Monday, February 17, 2014

The Priory of Sion

  During the Middle Ages the Christians of Europe used to go to the Holy Land for the purpose of visiting the tomb of Christ and other sacred places. 
 Those who made such a journey were called "pilgrims." Every year thousands of pilgrims, kings, nobles and people of humbler rank, went to the Holy Land.
 While Jerusalem was in the hands of the Arabian caliphs, who reigned at Baghdad, the Christian pilgrims were generally well treated. After about 1070, when the Turks took possession of the city, outrages became so frequent that it seemed as if it would not be safe for Christians to visit the Savior's tomb at all.
 About the year 1095 there lived at Amiens France, a monk named Peter the Hermit. Peter was present at a council of clergy that was held at Clermont in France. When his Holiness, Pope Urban II, made a stirring speech. 
 He begged the people to rescue the Holy Sepulchre and other sacred sites from the Mohammedans. The council was so roused by his words that they broke forth into loud cries, "God wills it! God wills it!" "It is, indeed, His will," said the Pope, "and let these words be your war-cry when you meet the enemy." 

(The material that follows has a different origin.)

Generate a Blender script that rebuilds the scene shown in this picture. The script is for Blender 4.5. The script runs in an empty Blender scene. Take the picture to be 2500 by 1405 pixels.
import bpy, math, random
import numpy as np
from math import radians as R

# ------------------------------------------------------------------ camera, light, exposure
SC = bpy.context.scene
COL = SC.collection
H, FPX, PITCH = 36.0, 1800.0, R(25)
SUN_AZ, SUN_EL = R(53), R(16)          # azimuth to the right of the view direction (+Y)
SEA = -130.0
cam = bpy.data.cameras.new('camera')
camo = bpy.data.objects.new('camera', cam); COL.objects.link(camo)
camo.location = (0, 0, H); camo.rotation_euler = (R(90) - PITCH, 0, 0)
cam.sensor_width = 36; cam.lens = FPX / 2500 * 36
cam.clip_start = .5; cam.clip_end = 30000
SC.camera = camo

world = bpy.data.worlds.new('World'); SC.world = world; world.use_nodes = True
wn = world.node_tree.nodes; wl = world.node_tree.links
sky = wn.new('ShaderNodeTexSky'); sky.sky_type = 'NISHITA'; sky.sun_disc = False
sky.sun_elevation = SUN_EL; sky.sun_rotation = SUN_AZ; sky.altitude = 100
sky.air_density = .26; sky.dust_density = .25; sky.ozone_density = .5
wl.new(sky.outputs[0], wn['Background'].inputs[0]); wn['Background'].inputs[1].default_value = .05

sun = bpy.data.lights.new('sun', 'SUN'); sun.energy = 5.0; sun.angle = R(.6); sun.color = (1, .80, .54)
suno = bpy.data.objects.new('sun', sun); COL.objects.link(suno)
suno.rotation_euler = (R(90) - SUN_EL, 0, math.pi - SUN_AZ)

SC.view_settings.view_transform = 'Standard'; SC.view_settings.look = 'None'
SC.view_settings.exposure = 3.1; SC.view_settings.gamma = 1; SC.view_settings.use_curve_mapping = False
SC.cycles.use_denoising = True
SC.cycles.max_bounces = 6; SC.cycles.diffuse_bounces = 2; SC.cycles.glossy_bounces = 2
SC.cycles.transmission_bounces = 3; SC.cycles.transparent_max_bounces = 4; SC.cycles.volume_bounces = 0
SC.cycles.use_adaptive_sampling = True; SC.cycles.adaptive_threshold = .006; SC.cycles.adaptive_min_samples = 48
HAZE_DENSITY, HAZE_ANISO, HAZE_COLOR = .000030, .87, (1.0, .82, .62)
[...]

 Peter listened with deep attention. Immediately after the council he began to preach in favor of a war against the Turks. With head and feet bare, and clothed in a long, coarse robe, tied at the waist with a rope, he went through Italy from city to city, riding on a donkey.
 He preached in churches, on the streets, wherever he could secure an audience. When Peter left Italy he crossed the Alps and preached to the people of France, Germany, and neighboring countries. Everywhere he kindled the zeal of the people, and multitudes enlisted as champions of the cross.
 In 1070, 29 years before the First Crusade, a group of monks from Calabria in southern Italy arrived in the vicinity of the Ardennes Forest, part of Godfroi de Bouillon's domains. They were led by Prince Ursus.  Upon their arrival in the Ardennes, the Calabrian monks obtained the patronage of Godfroi's aunt and, in effect, foster mother.
They received a tract of land at Orval, not far from where Dagobert II had been assassinated some five hundred years earlier.  They established an abbey there, but by 1108 had mysteriously disappeared, leaving no record of their whereabouts.  Tradition says they returned to Calabria.           
 Before their departure from Orval, however, the Calabrian monks may have left a crucial mark on Western history. Peter the Hermit was a member of the Calabrian monks.
  In 1095, along with Pope Urban II, Peter made himself known throughout Christendom by charismatically preaching the need for a crusade, a holy war (jihad). They were to reclaim Christ's sepulchre and the Holy Land from the hands of the Muslim "infidels".  Today, Peter the Hermit, Godfroi's personal tutor, is regarded as one of the chief instigators of the Crusades.          
 Godfroi was unusual among the Crusaders. Upon preparing to leave for the Holy Land, he was the only European commander (there were four distinct armies, each commanded by an illustrious and influential Western potentate) to renounce his fiefs, sell all his goods, and make it apparent that the Holy Land, for the remainder of his life, would be his domain. 
 This is even more surprising, when one realizes that if the crusade proved successful, any one of the four potentates would have been eligible to occupy the throne of Jerusalem.  Godfroi seems to have known beforehand that he would be selected. 
 In 1099, immediately after the capture of Jerusalem, a group of anonymous figures convened in a secret conclave, in order to elect a King of Jerusalem. Despite a persuasive claim by Raymond, count of Toulouse, the mysterious and obviously influential electors promptly offered the throne to Godfroi de Bouillon. 
 With uncharacteristic modesty Godfroi declined the title of King, accepting instead the title of Defender of the Holy Sepulchre, king in everything but name.           
 To the south of Jerusalem stands a high hill known as Mount Sion .  When Jerusalem fell to Godfroi's crusaders in 1099, the hill hosted the ruins of an old Byzantine basilica, which allegedly dated from the fourth century and which was called the Mother of all Churches (no kidding!).  
 At the express command of Godfroi, an abbey was built on the site of these ruins.  This abbey, called the Abbey of Notre Dame du Mont de Sion, was extremely well fortified, with its own walls, towers, and battlements.  It is believed that the knights and monks who occupied this abbey were formed into an official and duly constituted "order", specifically, the Ordre de Sion.          
 The elusive Calabrian monks from Orval were apparently in the Holy Land at the time, along with Peter the Hermit, who may have enjoyed considerable power. 
 In fact, there is a theory to support the idea that the Calabrian monks of Orval were, in fact the mysterious conclave which elected Godfroi ruler, and that furthermore, they were the occupants of Notre Dame de Sion.
 This possibility cannot be proved with the currently available evidence, but if it is true, it would attest to the Ordre de Sion's power - a power that included the right to confer thrones.